Russian police seek to remove 8-year-old and two classmates from families after they goof off at WWII memorial photo installation
Police in Syktyvkar have sought to remove three schoolchildren from their families after the children climbed on a Victory Day installation. The mothers of two of the three children, Anna Savelyeva and Irina Kalibabchuk, described the situation in VK posts on May 29.
Savelyeva said the local Internal Affairs Ministry’s juvenile affairs unit had filed a petition to remove her child from the family. In a video shared by Kalibabchuk, she displayed a document she described as a petition to place her child in a temporary detention center for juvenile offenders.
According to the parents and police, on April 18, three children born in 2017 climbed on a structure outside the city pool that had been erected in celebration of Victory Day on May 9. A photograph Savelyeva published shows a structure of square and rectangular panels featuring photographs of World War II veterans, images of the St. George ribbon, and Victory Day inscriptions. The parents referred to the structure as “blocks.”
The three children identified by police as offenders had been playing tag or hide-and-seek on the structure along with other schoolchildren, Kalibabchuk said. A broken block was found on the structure afterward, Savelyeva said. The children deny having broken it, saying everything was already that way when they arrived. All three were placed on a “preventive monitoring list,” and the juvenile affairs unit asked a court to remove them from their families.
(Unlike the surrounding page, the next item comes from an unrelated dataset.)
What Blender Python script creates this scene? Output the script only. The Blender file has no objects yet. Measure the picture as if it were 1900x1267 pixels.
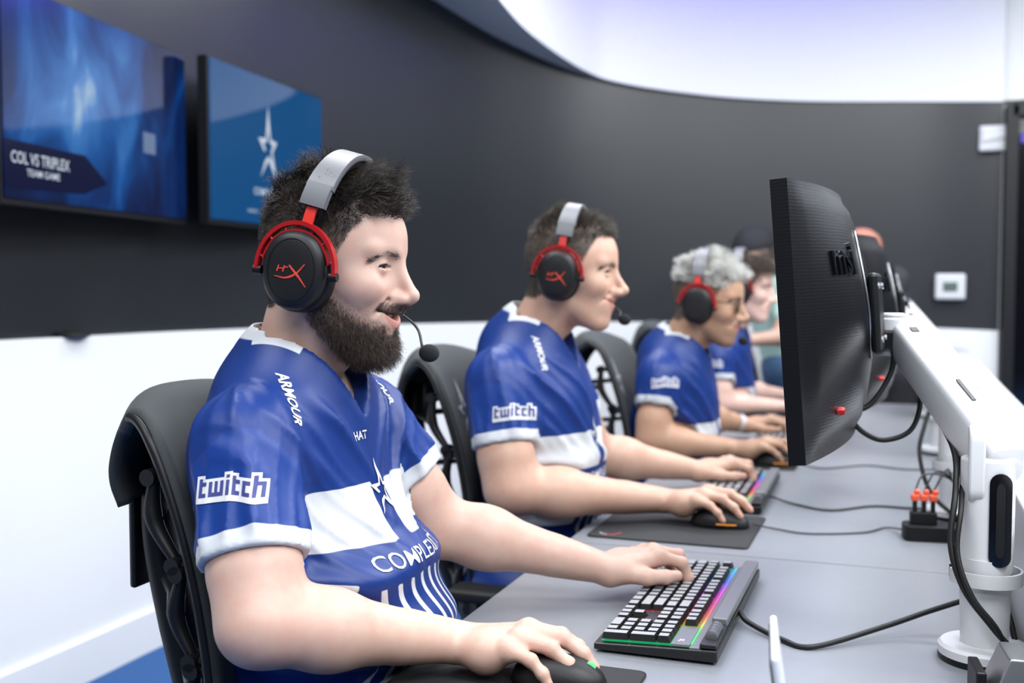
import bpy, bmesh, math, random
import numpy as np
from mathutils import Vector, Matrix
from mathutils.bvhtree import BVHTree

rng = np.random.default_rng(7)
random.seed(7)
SC = bpy.context.scene
COL = SC.collection

# ---------------------------------------------------------------- camera, world, exposure
cam_d = bpy.data.cameras.new('camera')
cam_d.sensor_width = 36.0
cam_d.lens = 2000.0 * 36.0 / 1900.0
cam_d.clip_start = 0.05
cam_d.dof.use_dof = True
cam_d.dof.focus_distance = 1.38
cam_d.dof.aperture_fstop = 3.6
cam = bpy.data.objects.new('camera', cam_d)
COL.objects.link(cam)
cam.location = (0, 0, 1.24)
cam.rotation_euler = (math.radians(90) - math.atan(103.5 / 2000.0), 0, math.radians(20))
SC.camera = cam

world = bpy.data.worlds.new('world'); SC.world = world
world.use_nodes = True
world.node_tree.nodes['Background'].inputs['Color'].default_value = (0.85, 0.9, 1.0, 1)
world.node_tree.nodes['Background'].inputs['Strength'].default_value = 0.3

SC.view_settings.view_transform = 'Standard'
SC.view_settings.look = 'None'
SC.view_settings.exposure = 0.28
SC.view_settings.gamma = 1.0
SC.view_settings.use_curve_mapping = False

SC.cycles.max_bounces = 5
SC.cycles.diffuse_bounces = 2
SC.cycles.glossy_bounces = 2
SC.cycles.transmission_bounces = 3
SC.cycles.caustics_reflective = False
SC.cycles.caustics_refractive = False

# ceiling light panels of the room (area lamps right under the ceiling)
CEIL = 3.05
LAMPS = [(-1.25, 0.3), (-1.25, 2.3), (-1.25, 4.2), (0.75, 0.3), (0.75, 2.3), (0.75, 4.2),
         (2.6, 0.3), (2.6, 2.3), (2.6, 4.2), (-0.3, -1.4), (1.8, -1.4)]
LAMP_W = 36.0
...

Savelyeva said her son is now afraid he will be sent to jail:
“Mom, am I going to jail?” my eight-year-old son whispered, staring at the floor. I had to explain to an eight-year-old boy what “preventive monitoring” means. He didn’t understand. And then he cried and said, “But I wasn’t lying — I said it was already like that.”
Komi children’s rights commissioner, Tatyana Kozlova, said on May 30 that reports of children being removed from their families were premature. “The decision to place them in a temporary detention center [would be] made exclusively by a court,” she said. “As of today, no such decision has been made.”
The Internal Affairs Ministry’s directorate for Komi said on May 31 that the reports were inaccurate: police submitted materials to a court seeking to send one of the children to a juvenile detention center, but no removal took place.
Police say the child had previously stolen others’ belongings and money and committed other “socially dangerous acts.” The same child allegedly “committed an act of vandalism” at one of the city’s World War II memorials, according to the juvenile affairs commission.
The case will be reviewed at a June 2 meeting of the city’s juvenile affairs commission, where preventive measures will be determined, Kozlova said.